Former President Bill Clinton has collected $16 million from taxpayers since leaving office in 2001, according to Politico.
From 2000 to 2014, Clinton collected more than any other modern president, beginning with Gerald R. Ford, even when adjusting for inflation.
The Former Presidents Act allows former presidents money for staff, office space and for pension and health costs, among other things.
The act was passed in 1958 to “maintain the dignity” of the presidency by subsidizing the correspondence of former commanders in chief and keeping them from falling on hard times, like those faced by Harry S Truman. After leaving office in 1953, Truman acknowledged that he was living largely off proceeds from the sale of his father’s farm.
Truman took a very different view of how a president should monetize the fame of being in office. He said:
“I could never lend myself to any transaction, however respectable, that would commercialize on the prestige and dignity of the office of the presidency.”
The money is administered by the U.S. General Services Administration, which helps manage the basic administrative and purchasing decisions for other federal agencies.
But, while Bill Clinton has collected more money than other former presidents, he also has the highest net worth, at $38 million, of the four most recent past presidents, according to one 2012 estimate by ABC News.
With more politicians entering politics as millionaires — more than half of the members of Congress in 2014 were millionaires — it seems unlikely that another former president will struggle financially as Truman did.
From another Politico story:
The speaking circuit was especially good to Bill Clinton, who earned nearly $52 million from it, including millions in foreign income.
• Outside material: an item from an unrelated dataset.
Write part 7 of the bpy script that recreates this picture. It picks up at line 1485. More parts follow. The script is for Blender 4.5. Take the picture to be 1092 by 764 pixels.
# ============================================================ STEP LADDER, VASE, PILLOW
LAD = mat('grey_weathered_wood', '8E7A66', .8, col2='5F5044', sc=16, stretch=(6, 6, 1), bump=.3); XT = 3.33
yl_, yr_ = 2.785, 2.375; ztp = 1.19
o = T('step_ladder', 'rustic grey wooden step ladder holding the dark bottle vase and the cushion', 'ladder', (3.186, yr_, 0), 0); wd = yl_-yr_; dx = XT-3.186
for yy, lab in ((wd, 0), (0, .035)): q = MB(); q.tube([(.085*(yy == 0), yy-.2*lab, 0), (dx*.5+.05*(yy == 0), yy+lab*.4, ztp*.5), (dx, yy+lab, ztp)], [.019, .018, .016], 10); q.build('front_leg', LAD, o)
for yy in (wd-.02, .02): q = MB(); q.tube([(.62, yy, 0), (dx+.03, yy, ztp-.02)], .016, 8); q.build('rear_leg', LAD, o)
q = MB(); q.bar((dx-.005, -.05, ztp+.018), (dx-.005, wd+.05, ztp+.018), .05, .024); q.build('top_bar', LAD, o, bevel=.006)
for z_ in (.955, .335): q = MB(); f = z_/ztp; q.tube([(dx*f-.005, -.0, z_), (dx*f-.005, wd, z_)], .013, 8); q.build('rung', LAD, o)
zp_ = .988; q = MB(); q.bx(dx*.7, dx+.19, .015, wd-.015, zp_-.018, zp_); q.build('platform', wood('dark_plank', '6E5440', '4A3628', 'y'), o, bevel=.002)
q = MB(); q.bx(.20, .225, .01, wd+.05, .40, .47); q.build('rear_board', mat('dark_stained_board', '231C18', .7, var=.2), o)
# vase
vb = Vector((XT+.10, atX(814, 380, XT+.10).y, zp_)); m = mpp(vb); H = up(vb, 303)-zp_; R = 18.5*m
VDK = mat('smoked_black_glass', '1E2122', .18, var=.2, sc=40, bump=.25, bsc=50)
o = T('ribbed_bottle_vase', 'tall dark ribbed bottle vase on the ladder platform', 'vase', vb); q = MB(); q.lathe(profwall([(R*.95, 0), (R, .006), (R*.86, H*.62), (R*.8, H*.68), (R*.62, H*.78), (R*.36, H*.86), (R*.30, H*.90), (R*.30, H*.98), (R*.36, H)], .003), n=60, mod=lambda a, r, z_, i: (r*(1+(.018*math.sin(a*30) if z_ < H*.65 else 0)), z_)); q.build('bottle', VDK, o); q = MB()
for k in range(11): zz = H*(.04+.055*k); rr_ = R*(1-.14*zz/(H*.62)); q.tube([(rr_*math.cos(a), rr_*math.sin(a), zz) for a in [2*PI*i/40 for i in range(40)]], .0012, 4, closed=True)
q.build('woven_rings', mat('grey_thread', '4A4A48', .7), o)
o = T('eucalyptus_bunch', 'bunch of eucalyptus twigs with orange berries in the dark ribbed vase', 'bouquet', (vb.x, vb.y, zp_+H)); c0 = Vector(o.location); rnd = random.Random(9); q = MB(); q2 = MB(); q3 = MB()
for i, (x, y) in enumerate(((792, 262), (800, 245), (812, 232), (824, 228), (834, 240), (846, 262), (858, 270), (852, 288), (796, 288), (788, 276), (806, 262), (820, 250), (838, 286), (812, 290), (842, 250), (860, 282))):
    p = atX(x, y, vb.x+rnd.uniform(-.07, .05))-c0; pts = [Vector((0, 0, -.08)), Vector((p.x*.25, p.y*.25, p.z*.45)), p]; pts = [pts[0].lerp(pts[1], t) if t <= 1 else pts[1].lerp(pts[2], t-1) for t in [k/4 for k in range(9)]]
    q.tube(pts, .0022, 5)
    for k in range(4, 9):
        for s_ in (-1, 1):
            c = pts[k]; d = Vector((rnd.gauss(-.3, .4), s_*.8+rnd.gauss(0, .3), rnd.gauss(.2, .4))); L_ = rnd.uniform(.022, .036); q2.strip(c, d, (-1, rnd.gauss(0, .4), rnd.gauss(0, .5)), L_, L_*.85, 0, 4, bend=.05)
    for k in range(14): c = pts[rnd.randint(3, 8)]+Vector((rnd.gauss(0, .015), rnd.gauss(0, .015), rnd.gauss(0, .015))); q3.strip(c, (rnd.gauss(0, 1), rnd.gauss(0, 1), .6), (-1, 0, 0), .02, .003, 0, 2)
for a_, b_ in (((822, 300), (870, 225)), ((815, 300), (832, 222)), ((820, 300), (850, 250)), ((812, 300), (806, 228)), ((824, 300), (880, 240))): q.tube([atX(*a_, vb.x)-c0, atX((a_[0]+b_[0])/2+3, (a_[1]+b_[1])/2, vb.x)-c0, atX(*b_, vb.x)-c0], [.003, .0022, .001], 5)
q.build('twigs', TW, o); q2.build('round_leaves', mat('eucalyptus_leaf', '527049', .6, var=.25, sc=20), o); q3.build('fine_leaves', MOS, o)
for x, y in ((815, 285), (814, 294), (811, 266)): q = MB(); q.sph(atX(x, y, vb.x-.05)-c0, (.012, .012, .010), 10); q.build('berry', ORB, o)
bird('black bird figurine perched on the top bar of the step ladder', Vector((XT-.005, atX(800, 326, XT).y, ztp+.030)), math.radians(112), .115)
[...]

And the two books each [Bill and Hillary Clinton] penned yielded more than $40 million, including an eye-popping $15 million advance paid to Bill Clinton for his 2004 autobiography, “My Life.” That’s $3 million more than what had been previously reported – which at the time was believed to be the largest book advance ever.
Hillary Clinton’s two books – the autobiography “Living History” and “It Takes a Village” – yielded $10.5 million.